Das Biodiversitätslabor verfügt über ein natürliches Teichsystem, das an den Bach im nordöstlichen Bereich des Geländes anschliesst. Hier wird ein Mikroökosystem aufgebaut mit Büschen, Schilf, ruhenden und fliessenden Gewässern. Der Spiralturm, ein weiteres Wahrzeichen der Phänomena, wird von einer grossen Spielarena umgeben sein.
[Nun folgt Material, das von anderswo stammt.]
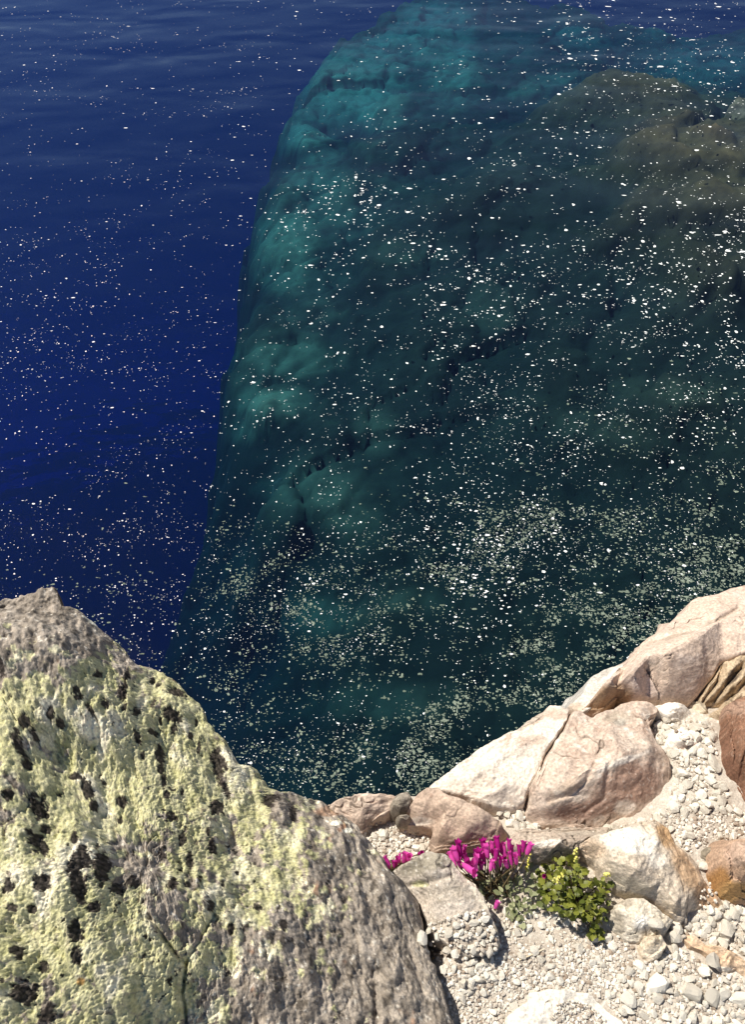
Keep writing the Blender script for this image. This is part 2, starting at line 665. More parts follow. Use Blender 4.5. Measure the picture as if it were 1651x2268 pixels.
# ------------------------------------------------------------------ the big lichen boulder
SPOTS = [  # black crust lichen: u, v, half length, half width, angle
    (70, 1620, 8, 22, -20), (45, 1655, 10, 34, -20), (60, 1690, 9, 18, -10), (55, 1598, 12, 14, 0), (110, 1578, 11, 13, 0),
    (130, 1597, 8, 10, 0), (175, 1535, 8, 12, 0), (178, 1550, 12, 7, 0), (218, 1497, 9, 9, 0), (275, 1535, 12, 22, 10),
    (284, 1497, 6, 16, 0), (240, 1572, 9, 18, -20), (205, 1580, 6, 22, -35), (281, 1580, 6, 10, 0), (308, 1588, 9, 13, -20),
    (385, 1595, 24, 15, 20), (387, 1623, 8, 12, 0), (390, 1543, 20, 12, 10), (343, 1568, 7, 9, 0), (352, 1522, 7, 6, 0),
    (338, 1511, 7, 7, 0), (340, 1627, 9, 9, 0), (310, 1640, 8, 16, -20), (355, 1674, 10, 24, -10), (358, 1707, 6, 12, 0),
    (320, 1683, 7, 11, 0), (424, 1637, 6, 8, 0), (438, 1607, 4, 8, 0), (443, 1660, 5, 14, 10), (487, 1700, 16, 42, -10),
    (500, 1745, 8, 22, -20), (160, 1715, 20, 9, 10), (190, 1745, 10, 34, -20), (205, 1780, 9, 16, -20), (365, 1735, 6, 16, 0),
    (371, 1760, 8, 11, 0), (404, 1755, 5, 8, 0), (264, 1773, 14, 11, 20), (262, 1812, 9, 9, 0), (85, 1790, 22, 30, -25),
    (90, 1870, 14, 40, -35), (25, 1765, 12, 14, 0), (172, 1863, 8, 15, 0), (190, 1887, 8, 9, 0), (190, 1915, 22, 24, 0),
    (228, 1925, 16, 42, -10), (180, 1960, 16, 40, -10), (15, 1960, 17, 16, 0), (95, 1960, 22, 18, 0), (20, 2007, 14, 10, 0),
    (66, 2012, 12, 10, 0), (185, 1990, 10, 26, -20), (215, 2015, 20, 11, 0), (290, 1950, 16, 14, 0), (258, 1970, 14, 18, 0),
    (380, 1812, 14, 12, 0), (403, 1855, 10, 16, 0), (360, 1876, 9, 6, 0), (357, 1893, 10, 8, 0), (418, 1905, 9, 20, 0),
    (468, 1870, 9, 18, -10), (462, 1845, 6, 9, 0), (380, 1955, 14, 14, 0), (414, 1958, 7, 6, 0), (443, 1946, 5, 7, 0),
    (466, 2005, 8, 12, 0), (175, 2070, 12, 26, 0), (180, 2125, 12, 20, 0), (40, 2105, 14, 22, -15), (55, 2200, 28, 24, 20),
    (105, 2245, 18, 18, 0), (95, 2140, 14, 14, 0), (510, 2055, 8, 12, 0), (630, 2050, 10, 14, -15), (570, 2010, 12, 8, 20),
    (480, 1790, 14, 20, -15), (600, 1780, 16, 14, 0), (650, 1805, 10, 20, -10), (100, 1835, 16, 12, 0), (10, 1490, 10, 16, 0)]
L_BIAS = [(60, 1350, -.75), (200, 1420, -.7), (280, 1470, -.45), (120, 1450, -.4), (40, 1480, -.2), (330, 1530, .1), (230, 1480, .1),
          (60, 1570, .35), (250, 1620, .45), (400, 1640, .35), (480, 1700, .2), (120, 1700, .15), (60, 1790, -.1), (250, 1760, .4),
          (380, 1780, .25), (560, 1730, .3), (640, 1775, -.35), (720, 1800, -.4), (540, 1820, .0), (600, 1880, .1), (700, 1850, -.15),
          (440, 1900, .1), (330, 1880, -.25), (300, 1920, -.2), (150, 1850, .4), (60, 1930, .1), (60, 2020, .45), (130, 2080, .5),
          (250, 2060, .35), (330, 2130, .3), (360, 2010, -.35), (400, 2060, -.2), (500, 1960, .2), (600, 1960, .2), (560, 2020, .15), (640, 2020, -.1),
          (720, 1950, -.3), (780, 1900, -.5), (850, 2000, -.65), (800, 2100, -.7), (900, 2200, -.7), (650, 2100, -.45), (560, 2110, -.3),
          (480, 2120, .05), (380, 2200, .25), (200, 2230, .1), (60, 2240, -.2), (550, 2220, -.5), (700, 2240, -.55), (470, 2230, -.1)]


def boulder_extra(V3, I):
    P, U, V = I['P'], I['U'], I['V']
    n1 = fbm(P, 24, 5, 61, .65)
    b = idw([(u, v, x) for u, v, x in L_BIAS], np.stack([U, V], 1), 3)
    rag = fbm(P, 110, 4, 64, .75)
    d1, d2, drid = worley(P + .006 * np.stack([rag, -n1, n1], 1), 62, 5)
    m = b * .95 + .16 + n1 * .7 + rag * .45 + .55 * (.42 - d1) * (.4 + drid)
    gap = (1 - sst(.0, .13, d2 - d1)) * (drid > .3)
    lich = sst(-.03, .07, m) * (1 - .6 * gap)
    w1, w2, rid = worley(P + .003 * np.stack([rag, -n1, n1], 1), 270, 2)
    gran = (1 - sst(0, .75, w1))
    lump = fbm(P, 62, 3, 91, .6)
    # black crust lichen in ragged scabs
    blk = np.zeros(len(P))
    r2 = fbm(P, 70, 5, 70, .75)
    r3 = fbm(P, 190, 3, 72, .7)
    for (u, v, a, c, ang) in SPOTS:
        a, c = a * 1.12, c * 1.12
        sel = (np.abs(U - u) < 80) & (np.abs(V - v) < 80)
        if not sel.any():
            continue
        ca, sa = math.cos(math.radians(ang)), math.sin(math.radians(ang))
        du, dv = U[sel] - u, V[sel] - v
        d = np.hypot((du * ca + dv * sa) / a, (-du * sa + dv * ca) / c) + 1.0 * r2[sel] + .55 * r3[sel]
        blk[sel] = np.maximum(blk[sel], 1 - sst(.80, .98, d))
    small = sst(.37, .42, fbm(P, 62, 4, 77, .7) + .06 * (b > -.1))
    blk = np.maximum(blk, small * (b > -.45))
    I['lich'], I['blk'], I['gran'], I['n1'], I['rid'], I['lump'] = lich, blk, gran, n1, rid, lump
    V3[:, 2] += lich * (1 - blk) * (.0012 + .0018 * gran * (.3 + .7 * rid) + .0016 * lump) + blk * .0010 * gran
    # furrows running down to the right, and broken relief
    dx, dy = .42, -.91
    a = P[:, 0] * dx + P[:, 1] * dy
    bb = -P[:, 0] * dy + P[:, 1] * dx
    fr = fbm(np.stack([a / 2.4, bb, P[:, 2] * .3], 1), 13, 5, 66, .55)
    V3[:, 2] += .042 * fr
    rg = fbm(np.stack([a / 2.4, bb, P[:, 2] * .3], 1), 30, 5, 68, .62, ridge=True)
    V3[:, 2] += .0085 * (rg - .3) * (1.25 - .8 * lich)
    V3[:, 2] += .0030 * fbm(P, 150, 3, 69, .6) + .004 * fbm(P, 45, 4, 92, .6) * (1 - lich)
    I['fr'] = fr


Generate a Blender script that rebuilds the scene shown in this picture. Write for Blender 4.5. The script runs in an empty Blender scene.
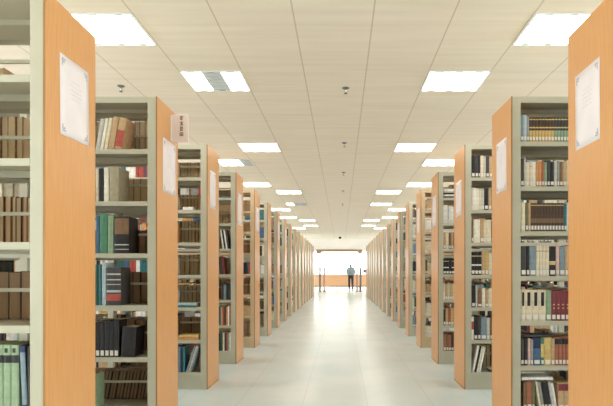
import bpy, bmesh, math, random
from mathutils import Vector, Matrix

S = bpy.context.scene
COL = S.collection
PI = math.pi
random.seed(7)

# ------------------------------------------------------------------ camera
EYE = 1.2                      # lens height above the floor
FPX = 535.0                    # focal length in pixels of a 613 px wide frame
cam_data = bpy.data.cameras.new('camera')
cam = bpy.data.objects.new('camera', cam_data)
COL.objects.link(cam)
cam.location = (0, 0, EYE)
cam.rotation_euler = (PI / 2, 0, 0)
cam_data.sensor_width = 36
cam_data.lens = FPX / 613 * 36
cam_data.shift_x = -34.5 / 613
cam_data.shift_y = 69.0 / 613
cam_data.clip_start = 0.05
cam_data.clip_end = 200
S.camera = cam

# ------------------------------------------------------------------ sky, light level, exposure
LAMP = 9.0                     # strength of the lit ceiling diffusers
SKY = 5.0                      # daylight beyond the lobby windows and the added side windows
world = bpy.data.worlds.new('daylight')
S.world = world
world.use_nodes = True
bg = world.node_tree.nodes['Background']
bg.inputs[0].default_value = (0.97, 0.985, 1.0, 1)
bg.inputs[1].default_value = SKY
S.view_settings.view_transform = 'Standard'
S.view_settings.look = 'None'
S.view_settings.gamma = 1
S.view_settings.use_curve_mapping = False
S.view_settings.exposure = 0.3
S.cycles.use_denoising = True
S.cycles.max_bounces = 10
S.cycles.diffuse_bounces = 6
S.cycles.transparent_max_bounces = 12
S.cycles.sample_clamp_indirect = 6

def portal(loc, rot, sx, sy):
    l = bpy.data.lights.new('window_daylight', 'AREA')
    l.shape = 'RECTANGLE'; l.size = sx; l.size_y = sy
    l.cycles.is_portal = True
    o = bpy.data.objects.new('window_daylight', l)
    COL.objects.link(o); o.location = loc; o.rotation_euler = rot
portal((0, 43.9, 1.5), (-PI / 2, 0, 0), 9.0, 2.8)
for _y in (2.0, 13.5, 25.0, 37.5):  # portals for the side windows, which are added to bring in more light
    portal((-4.5, _y, 1.6), (0, -PI / 2, 0), 2.8, 11.0)
    portal((4.5, _y, 1.6), (0, PI / 2, 0), 2.8, 11.0)

# ------------------------------------------------------------------ materials
def mat(name, rgb, rough=0.6, metal=0.0, spec=0.5):
    m = bpy.data.materials.new(name)
    m.use_nodes = True
    b = m.node_tree.nodes['Principled BSDF']
    b.inputs['Base Color'].default_value = (*rgb, 1)
    b.inputs['Roughness'].default_value = rough
    b.inputs['Metallic'].default_value = metal
    b.inputs['Specular IOR Level'].default_value = spec
    m.diffuse_color = (*rgb, 1)
    return m

def N(m, kind, **kw):
    n = m.node_tree.nodes.new(kind)
    for k, v in kw.items():
        setattr(n, k, v)
    return n

def varied(name, c1, c2, scale=(1, 1, 1), nscale=5.0, rough=0.5, spec=0.5, bump=0.0, detail=4.0, coord='Object', lo=0.35, hi=0.65):
    """colour that wanders between two tones by a stretched noise"""
    m = mat(name, c1, rough, 0, spec)
    nt = m.node_tree
    b = nt.nodes['Principled BSDF']
    tc = N(m, 'ShaderNodeTexCoord'); mp = N(m, 'ShaderNodeMapping')
    mp.inputs['Scale'].default_value = scale
    nz = N(m, 'ShaderNodeTexNoise')
    nz.inputs['Scale'].default_value = nscale; nz.inputs['Detail'].default_value = detail
    rp = N(m, 'ShaderNodeValToRGB')
    rp.color_ramp.elements[0].position = lo; rp.color_ramp.elements[1].position = hi
    rp.color_ramp.elements[0].color = (*c1, 1); rp.color_ramp.elements[1].color = (*c2, 1)
    nt.links.new(tc.outputs[coord], mp.inputs[0]); nt.links.new(mp.outputs[0], nz.inputs[0])
    nt.links.new(nz.outputs[0], rp.inputs[0]); nt.links.new(rp.outputs[0], b.inputs['Base Color'])
    if bump:
        bp = N(m, 'ShaderNodeBump'); bp.inputs['Strength'].default_value = bump; bp.inputs['Distance'].default_value = 0.002
        nt.links.new(nz.outputs[0], bp.inputs['Height']); nt.links.new(bp.outputs[0], b.inputs['Normal'])
    return m

def emit(name, rgb, strength):
    m = bpy.data.materials.new(name); m.use_nodes = True
    nt = m.node_tree; nt.nodes.clear()
    e = nt.nodes.new('ShaderNodeEmission'); o = nt.nodes.new('ShaderNodeOutputMaterial')
    e.inputs[0].default_value = (*rgb, 1); e.inputs[1].default_value = strength
    nt.links.new(e.outputs[0], o.inputs[0])
    return m

def grid_seams(m, axis_specs, dark, width):
    """mixes thin joint lines (world metres) over whatever drives the base colour"""
    nt = m.node_tree; b = nt.nodes['Principled BSDF']
    src = b.inputs['Base Color'].links[0].from_socket
    tc = N(m, 'ShaderNodeTexCoord'); sp = N(m, 'ShaderNodeSeparateXYZ')
    nt.links.new(tc.outputs['Object'], sp.inputs[0])
    for axis, off, step, amt in axis_specs:
        a = N(m, 'ShaderNodeMath', operation='SUBTRACT'); a.inputs[1].default_value = off
        nt.links.new(sp.outputs[axis], a.inputs[0])
        p = N(m, 'ShaderNodeMath', operation='PINGPONG'); p.inputs[1].default_value = step / 2
        nt.links.new(a.outputs[0], p.inputs[0])
        l = N(m, 'ShaderNodeMath', operation='LESS_THAN'); l.inputs[1].default_value = width
        nt.links.new(p.outputs[0], l.inputs[0])
        f = N(m, 'ShaderNodeMath', operation='MULTIPLY'); f.inputs[1].default_value = amt
        nt.links.new(l.outputs[0], f.inputs[0])
        mx = N(m, 'ShaderNodeMix', data_type='RGBA')
        nt.links.new(f.outputs[0], mx.inputs[0]); nt.links.new(src, mx.inputs[6])
        mx.inputs[7].default_value = (*dark, 1)
        src = mx.outputs[2]
    nt.links.new(src, b.inputs['Base Color'])

M = {}
M['wood'] = varied('orange_beech_laminate', (0.62, 0.30, 0.10), (0.67, 0.345, 0.13), (9, 9, 0.5), 9, rough=0.33, spec=0.5)
M['edging'] = varied('brown_edge_band', (0.36, 0.17, 0.06), (0.44, 0.22, 0.08), (4, 4, 0.5), 6, rough=0.5)
M['steel'] = varied('sage_grey_enamel', (0.515, 0.50, 0.39), (0.555, 0.54, 0.425), (1, 1, 1), 3, rough=0.38)
M['steel_tan'] = varied('cream_tan_enamel', (0.62, 0.47, 0.29), (0.66, 0.51, 0.32), (1, 1, 1), 3, rough=0.4)
M['floor'] = varied('pale_polished_tile', (0.60, 0.71, 0.725), (0.69, 0.77, 0.775), (1, 1, 1), 1.3, rough=0.24, spec=0.5)
grid_seams(M['floor'], [(0, -0.35, 0.59, 0.32), (1, 0.1, 0.59, 0.25)], (0.42, 0.42, 0.38), 0.004)
M['ceiling'] = varied('cream_metal_ceiling_tile', (0.79, 0.705, 0.575), (0.84, 0.765, 0.635), (0.4, 5, 1), 2.2, rough=0.5, spec=0.3)
grid_seams(M['ceiling'], [(0, -0.355, 0.5965, 0.62), (1, 0.62, 1.18, 0.14)], (0.42, 0.35, 0.26), 0.0055)
M['wall'] = varied('warm_white_paint', (0.87, 0.82, 0.77), (0.90, 0.86, 0.81), (1, 1, 1), 2, rough=0.7)
M['trim'] = varied('beam_timber', (0.30, 0.20, 0.11), (0.36, 0.25, 0.14), (1, 8, 8), 4, rough=0.5)
M['paper'] = varied('notice_paper', (0.77, 0.72, 0.73), (0.81, 0.76, 0.77), (1, 1, 1), 8, rough=0.6)
M['ink'] = mat('grey_ink', (0.40, 0.41, 0.46), 0.7)
M['ink_faint'] = mat('faint_ink', (0.66, 0.61, 0.63), 0.7)
M['sign'] = mat('sign_plate', (0.80, 0.70, 0.67), 0.35)
M['sign_ink'] = mat('sign_ink', (0.22, 0.17, 0.10), 0.6)
M['lamp_frame'] = mat('lamp_frame_enamel', (0.80, 0.80, 0.76), 0.4)
M['lit'] = emit('lit_diffuser', (1.0, 0.965, 0.89), LAMP)
M['unlit'] = varied('unlit_louvre', (0.55, 0.60, 0.60), (0.68, 0.72, 0.72), (1, 12, 1), 3, rough=0.3)
M['holder'] = mat('lamp_holder_plastic', (0.25, 0.40, 0.42), 0.4)
M['chrome'] = mat('chrome', (0.7, 0.68, 0.62), 0.25, 1.0)
M['black'] = mat('black_plastic', (0.02, 0.02, 0.022), 0.4)
M['dark_glass'] = mat('dark_dome', (0.03, 0.025, 0.025), 0.1)
M['white_plastic'] = mat('white_plastic', (0.8, 0.79, 0.76), 0.4)
M['gate_grey'] = mat('gate_grey', (0.16, 0.155, 0.155), 0.4)
M['gate_pink'] = mat('gate_rose_panel', (0.50, 0.27, 0.21), 0.3)
M['counter'] = varied('counter_orange_wood', (0.78, 0.44, 0.24), (0.84, 0.50, 0.29), (0.6, 5, 8), 4, rough=0.4)
M['counter_top'] = mat('counter_top', (0.80, 0.72, 0.62), 0.35)
M['pale_metal'] = mat('pale_metal', (0.78, 0.76, 0.72), 0.4)
M['jacket'] = varied('jacket_blue_grey', (0.24, 0.31, 0.35), (0.30, 0.37, 0.41), (1, 1, 1), 9, rough=0.8)
M['trousers'] = mat('trousers_dark', (0.05, 0.045, 0.05), 0.8)
M['skin'] = mat('skin', (0.62, 0.38, 0.27), 0.5)
M['hair'] = mat('hair_black', (0.03, 0.026, 0.025), 0.6)
M['shoe'] = mat('shoe_black', (0.02, 0.02, 0.02), 0.4)

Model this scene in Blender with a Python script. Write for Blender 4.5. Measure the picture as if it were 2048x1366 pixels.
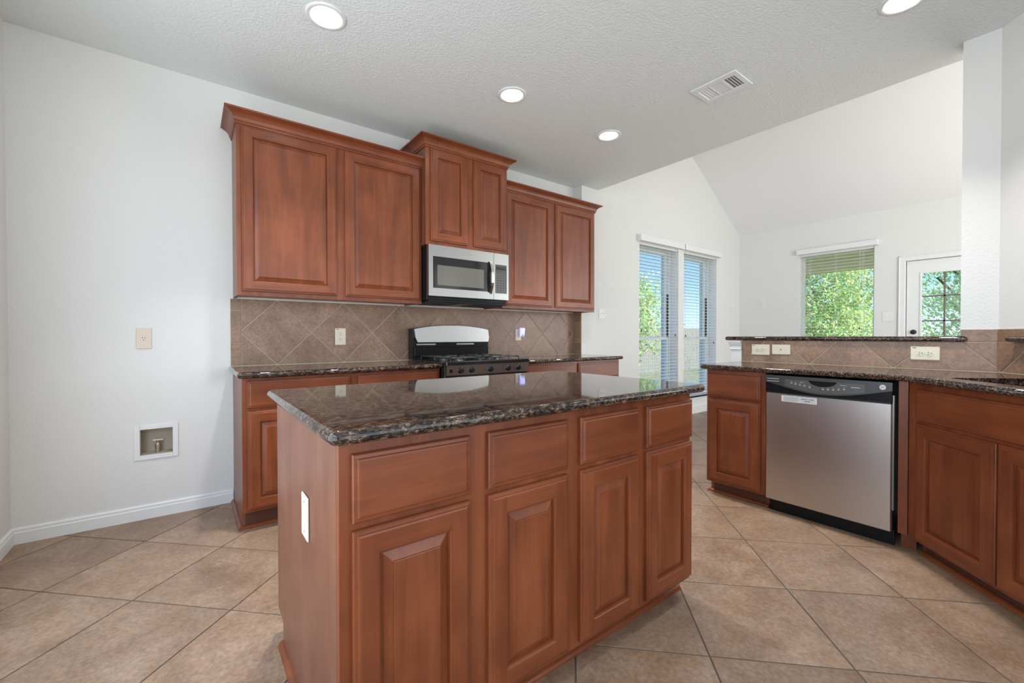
import bpy, math, random
from mathutils import Vector, Matrix
from mathutils.geometry import tessellate_polygon
random.seed(7)
S = bpy.context.scene
COL = S.collection
for o in list(bpy.data.objects):
    bpy.data.objects.remove(o)

# ------------------------------------------------------------------ camera
cam_d = bpy.data.cameras.new('camera'); cam = bpy.data.objects.new('camera', cam_d); COL.objects.link(cam)
F_PX, YAW, PITCH, ROLL = 855.27, math.radians(52.906), math.radians(-0.678), math.radians(-0.072)
CAM = Vector((0.1397, -3.4236, 1.1095))
cam_d.sensor_width = 36.0; cam_d.sensor_fit = 'HORIZONTAL'; cam_d.lens = 36.0 * F_PX / 2048.0
cam_d.clip_start = 0.02; cam_d.clip_end = 300
_F = Vector((math.cos(YAW), math.sin(YAW), 0)); _R = Vector((math.sin(YAW), -math.cos(YAW), 0)); _U = Vector((0, 0, 1))
_F2 = _F * math.cos(PITCH) + _U * math.sin(PITCH); _U2 = _U * math.cos(PITCH) - _F * math.sin(PITCH)
_R3 = _R * math.cos(ROLL) + _U2 * math.sin(ROLL); _U3 = _U2 * math.cos(ROLL) - _R * math.sin(ROLL)
_M = Matrix((_R3, _U3, -_F2)).transposed().to_4x4(); _M.translation = CAM
cam.matrix_world = _M
S.camera = cam

# ------------------------------------------------------------------ world, sun, daylight, added fill, exposure
S.view_settings.view_transform = 'Standard'; S.view_settings.look = 'None'
S.view_settings.gamma = 1.0; S.view_settings.exposure = 0.31; S.view_settings.use_curve_mapping = False
W = bpy.data.worlds.new('sky'); S.world = W; W.use_nodes = True
nt = W.node_tree; nt.nodes.clear()
_o = nt.nodes.new('ShaderNodeOutputWorld'); _b = nt.nodes.new('ShaderNodeBackground')
_tc = nt.nodes.new('ShaderNodeTexCoord'); _sx = nt.nodes.new('ShaderNodeSeparateXYZ')
_r = nt.nodes.new('ShaderNodeValToRGB')
nt.links.new(_tc.outputs['Generated'], _sx.inputs[0]); nt.links.new(_sx.outputs['Z'], _r.inputs[0])
e = _r.color_ramp.elements
e[0].position = 0.0; e[0].color = (0.66, 0.76, 0.90, 1)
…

Es ist eine Neuinterpretation des Helixturms von Julius Natterer, dem Vorgänger von Yves Weinand am Lehrstuhl Holzkonstruktionen der EPFL. Dabei sind die aussen liegenden Druckglieder durch ein Netz von Zugelementen ersetzt, die ein parabolisches Hyperboloid beschreiben.
Erlebniswelt Phänomena
Die Phänomena ist eine einzigartige, spektakuläre und sinnliche Erlebniswelt zu den Themen Mensch, Natur und Wissenschaft. Auf dem grössten Erlebniscampus der Schweiz werden Naturgesetze, Phänomene und komplexe Zusammenhänge auf eindrucksvolle Weise erfahrbar gemacht. Dabei stehen Erleben, Staunen und Verstehen im Mittelpunkt.
Bei der Entwicklung der Erlebnisstationen arbeitet die Phänomena mit den führenden Schweizer Forschungsanstalten, Fachhochschulen, Universitäten und technischen Hochschulen zusammen. Neueste Erkenntnisse und Innovationen finden auf dem Erlebniscampus der Phänomena eine sichtbare Plattform.
Als Ort der Entdeckungen und Erlebnisse richtet sich die Phänomena an die gesamte Schweiz mit einem besonderen Fokus auf Kinder, Jugendliche und Schulklassen, die sie für naturwissenschaftliche Fächer, Studien und Berufe gewinnen will. Die Ausstellung findet in Dietikon von April bis Oktober 2024 statt. Mehr als eine Million Besucherinnen und Besucher aus allen Sprachregionen der Schweiz werden erwartet.